L’assenza di teorie della crisi è una giustificazione per gli economisti che non sono in grado di prevedere e leggere in anticipo le crisi? O è un semplice problema di metodo laddove si separano, in ambito accademico, le competenze economiche da quelle politiche?

"La maggior parte degli insegnamenti delle teorie economiche trascurano completamente gli autori che ho nominato perché pensano che semmai dovrebbero essere studiati nei corsi di storia del pensiero. Questo è un grosso equivoco. In fisica è ragionevole studiare un manuale che spieghi il modello standard. Quando uno sa quello, sa tutto. Cosi è in larga misura in tutte le altre scienze serie. Così non è in economia. Questo ci può piacere oppure no, ma certe cose le hanno detto solo alcuni. Prendiamo Marx. Se uno lo nomina pensa al marxismo, all’ideologia, al comunismo. Questa è pura ignoranza. Se uno legge Marx senza sapere che quelle pagine sono scritte da lui, ci trova elogi del capitalismo ma anche la sistemazione più convincente e aggiornata della crisi, in cui non c’è nulla di ideologico, ma pura e semplice analisi scientifica e critica. La crisi non piove dal cielo, né si genera per choc esterni. A generare la crisi è il malfunzionamento insito nel capitalismo stesso. In Marx questo si trova. Purtroppo ci sono professori che insegnano una sola teoria che deve per forza essere formulata in forma matematica. La matematica è un ottimo strumento, ma ci sono molti concetti economici che si possono rappresentare e descrivere nel linguaggio ordinario. Che in molti casi è più potente".

Come si concilia il concetto di crisi di sovrapproduzione in un mondo dove larghe fasce di popolazione restano inappagate nei bisogni?

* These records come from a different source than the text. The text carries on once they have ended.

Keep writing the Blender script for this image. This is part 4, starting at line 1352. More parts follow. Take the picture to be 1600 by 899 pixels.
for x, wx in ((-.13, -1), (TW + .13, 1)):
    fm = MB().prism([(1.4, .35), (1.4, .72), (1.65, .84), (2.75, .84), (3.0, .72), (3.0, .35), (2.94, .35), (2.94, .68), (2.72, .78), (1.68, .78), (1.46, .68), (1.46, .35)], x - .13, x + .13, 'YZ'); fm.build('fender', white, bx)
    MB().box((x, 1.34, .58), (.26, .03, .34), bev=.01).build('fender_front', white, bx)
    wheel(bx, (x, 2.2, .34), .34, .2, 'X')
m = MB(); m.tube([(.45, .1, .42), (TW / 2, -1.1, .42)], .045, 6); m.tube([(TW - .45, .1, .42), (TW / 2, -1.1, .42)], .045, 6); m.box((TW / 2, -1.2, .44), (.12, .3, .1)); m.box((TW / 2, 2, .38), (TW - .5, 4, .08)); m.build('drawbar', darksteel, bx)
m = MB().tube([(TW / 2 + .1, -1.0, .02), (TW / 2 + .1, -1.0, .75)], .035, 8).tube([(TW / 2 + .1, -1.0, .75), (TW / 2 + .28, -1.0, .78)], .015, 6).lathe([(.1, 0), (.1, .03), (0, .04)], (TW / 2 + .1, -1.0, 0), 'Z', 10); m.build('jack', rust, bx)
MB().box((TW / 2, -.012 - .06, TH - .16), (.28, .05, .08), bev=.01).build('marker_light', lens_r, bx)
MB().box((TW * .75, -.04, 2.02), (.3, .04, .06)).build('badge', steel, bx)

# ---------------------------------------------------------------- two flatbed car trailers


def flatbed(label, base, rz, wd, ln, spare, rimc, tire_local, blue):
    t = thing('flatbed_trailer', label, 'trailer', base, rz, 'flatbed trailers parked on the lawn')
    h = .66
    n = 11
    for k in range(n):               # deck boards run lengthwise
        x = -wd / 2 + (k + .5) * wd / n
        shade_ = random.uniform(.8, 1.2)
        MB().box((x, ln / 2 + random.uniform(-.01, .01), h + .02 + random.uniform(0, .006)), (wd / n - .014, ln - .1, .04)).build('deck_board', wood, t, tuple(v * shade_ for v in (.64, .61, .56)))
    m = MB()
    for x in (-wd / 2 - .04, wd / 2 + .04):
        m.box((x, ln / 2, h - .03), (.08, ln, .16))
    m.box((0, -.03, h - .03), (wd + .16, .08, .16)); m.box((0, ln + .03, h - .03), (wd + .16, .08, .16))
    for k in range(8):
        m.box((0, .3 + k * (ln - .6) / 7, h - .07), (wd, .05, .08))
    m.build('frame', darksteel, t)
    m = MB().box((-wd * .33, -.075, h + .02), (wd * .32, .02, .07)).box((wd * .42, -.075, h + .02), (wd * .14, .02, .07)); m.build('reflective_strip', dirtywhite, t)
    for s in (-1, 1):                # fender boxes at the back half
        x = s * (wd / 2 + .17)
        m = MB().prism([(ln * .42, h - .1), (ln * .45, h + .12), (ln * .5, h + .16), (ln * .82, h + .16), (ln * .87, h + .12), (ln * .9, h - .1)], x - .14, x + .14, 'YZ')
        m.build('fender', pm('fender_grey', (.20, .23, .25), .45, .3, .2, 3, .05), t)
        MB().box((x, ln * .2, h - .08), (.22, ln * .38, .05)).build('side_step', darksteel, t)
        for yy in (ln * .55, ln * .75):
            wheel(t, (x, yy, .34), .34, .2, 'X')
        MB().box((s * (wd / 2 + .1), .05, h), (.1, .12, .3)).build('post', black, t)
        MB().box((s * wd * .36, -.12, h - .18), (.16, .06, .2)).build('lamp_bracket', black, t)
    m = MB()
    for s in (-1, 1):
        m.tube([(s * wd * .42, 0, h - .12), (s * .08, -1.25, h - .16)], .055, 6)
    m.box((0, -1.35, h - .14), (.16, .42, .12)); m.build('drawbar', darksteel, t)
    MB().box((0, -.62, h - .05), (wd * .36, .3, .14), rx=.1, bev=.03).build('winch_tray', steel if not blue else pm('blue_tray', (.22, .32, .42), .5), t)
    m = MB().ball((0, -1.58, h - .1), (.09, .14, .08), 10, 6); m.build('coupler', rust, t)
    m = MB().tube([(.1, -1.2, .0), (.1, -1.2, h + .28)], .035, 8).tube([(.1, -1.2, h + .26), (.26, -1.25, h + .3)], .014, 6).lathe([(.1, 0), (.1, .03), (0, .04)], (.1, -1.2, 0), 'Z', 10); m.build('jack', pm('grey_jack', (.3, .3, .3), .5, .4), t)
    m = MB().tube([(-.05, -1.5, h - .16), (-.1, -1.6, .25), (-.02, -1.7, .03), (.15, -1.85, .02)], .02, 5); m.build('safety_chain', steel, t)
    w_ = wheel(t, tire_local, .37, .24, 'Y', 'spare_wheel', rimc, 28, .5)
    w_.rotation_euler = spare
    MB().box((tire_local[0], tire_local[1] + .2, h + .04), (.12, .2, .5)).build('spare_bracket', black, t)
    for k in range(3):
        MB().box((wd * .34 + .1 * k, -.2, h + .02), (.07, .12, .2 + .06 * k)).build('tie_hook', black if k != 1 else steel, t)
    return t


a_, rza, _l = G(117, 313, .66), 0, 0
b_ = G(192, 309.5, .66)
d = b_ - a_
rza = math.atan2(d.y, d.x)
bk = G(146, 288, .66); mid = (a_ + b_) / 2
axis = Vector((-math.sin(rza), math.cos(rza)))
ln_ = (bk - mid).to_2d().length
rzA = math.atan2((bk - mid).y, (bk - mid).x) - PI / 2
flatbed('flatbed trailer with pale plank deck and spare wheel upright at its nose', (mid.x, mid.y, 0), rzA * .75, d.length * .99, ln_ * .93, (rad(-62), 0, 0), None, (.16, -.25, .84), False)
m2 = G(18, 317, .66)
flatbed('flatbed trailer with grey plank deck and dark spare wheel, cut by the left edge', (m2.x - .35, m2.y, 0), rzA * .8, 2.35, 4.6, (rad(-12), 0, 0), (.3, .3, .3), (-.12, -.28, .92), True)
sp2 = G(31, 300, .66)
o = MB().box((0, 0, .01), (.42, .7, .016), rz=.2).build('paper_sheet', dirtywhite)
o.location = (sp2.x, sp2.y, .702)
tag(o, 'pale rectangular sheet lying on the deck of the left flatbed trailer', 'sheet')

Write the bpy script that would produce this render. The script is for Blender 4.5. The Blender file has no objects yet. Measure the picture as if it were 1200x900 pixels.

"E' un’espressione quella di sovrapproduzione, usata dallo stesso Marx, ambigua. Bisogna completare il concetto dicendo: è una crisi di sovrapproduzione rispetto ai redditi disponibili, non rispetto ai bisogni. I bisogni esistenti restano insoddisfatti anche se si produce molto. Ma le crisi di sovrapproduzione nascono dal fatto che la distribuzione del reddito è tale che a fronte di una data offerta di merce non c’è una domanda effettiva, una capacità di spesa capace di assorbire per intero la produzione che è stata realizzata. Nel sistema capitalistico, aspetti finanziari e reali sono molto collegati tra loro, per una ragione molto semplice: il sistema capitalistico si regge sulla moneta. Questo fa sì che il ruolo della moneta istituisce un legame fisiologico tra aspetti finanziari e reali. Senza finanza il capitalismo è impensabile. Ma qui appunto si vede come le varie forme della crisi, crisi di sovrapproduzione, di tesaurizzazione, sono strettamente intrecciate tra di loro e vanno a comporsi in quella legge di caduta tendenziale del fattore profitto".